In 1991, Dad passed away on June 12th. He was buried on June 14th, and Mom 23 years later died on June 11th! She too was buried on June 14th, and share a grave in Holy Sepulcher Cemetery, in Medford, NY. Today is his anniversary, and so it seems I was just at the cemetery yesterday and here I go again. I go twice to respect them individually and feel it is the right thing to do. Stranger things have happened, I guess.

Dad was a piece of work, in fact, Dad was always working. He was married to the job, some kind of bigamist I guess, between his job and Mom. He was taught to work hard from living through the Great Depression and instilled it in me. I also expect it from my sons who both excel at their jobs, but they do it working hard.

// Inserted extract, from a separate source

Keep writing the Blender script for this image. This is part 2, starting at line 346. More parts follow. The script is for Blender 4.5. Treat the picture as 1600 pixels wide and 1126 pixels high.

Dad was always with some kind of idea he wanted to patent. There was the time he wanted to patent a series of lights that sat outside on the end of a car. The faster you went, the more lights lit up, a visual for traffic patrols to see immediately how fast a driver was going.

He had a little of Ralph Kramden in him, with ideas to make money and a fuse that could be short at times. He loved to laugh, told jokes and developed his own brand of humor. But he was a loving father, always there for his kids, ask him for help and before you ended your request, he was almost done with what you wanted.

He was somewhat cheap from his Depression era life, always looking to conserve energy by shutting off unnecessary lights. Yet he was very generous with his time, always helping people with no money and a need for help. 

But if he were alive today and saw what his grandchildren have acheived, and seeing his name on the lead of a popular TV show and the smile of his beautiful great granddaughter, his beautiful and smart granddaughter-in-law, his other son on the verge of some great things, he would be swelling with pride! I wish he coud see it. He might be most proud of his younger grandson who works helping less fortunate, giving time, patience and care to those less fortunate, that would make him proud!

And so today I remember him once more, and I do that gratefully, his having taught me what he did, and giving me a heritage I didn’t realize at the time was so rich. His legacy is a simple one: he loved people and they loved him. He died a poor man who was rich in kindness.

Thanks Dad for all you did for me, the hard work, the long hours and the support of my career, which I know was what you always wanted to do in your life.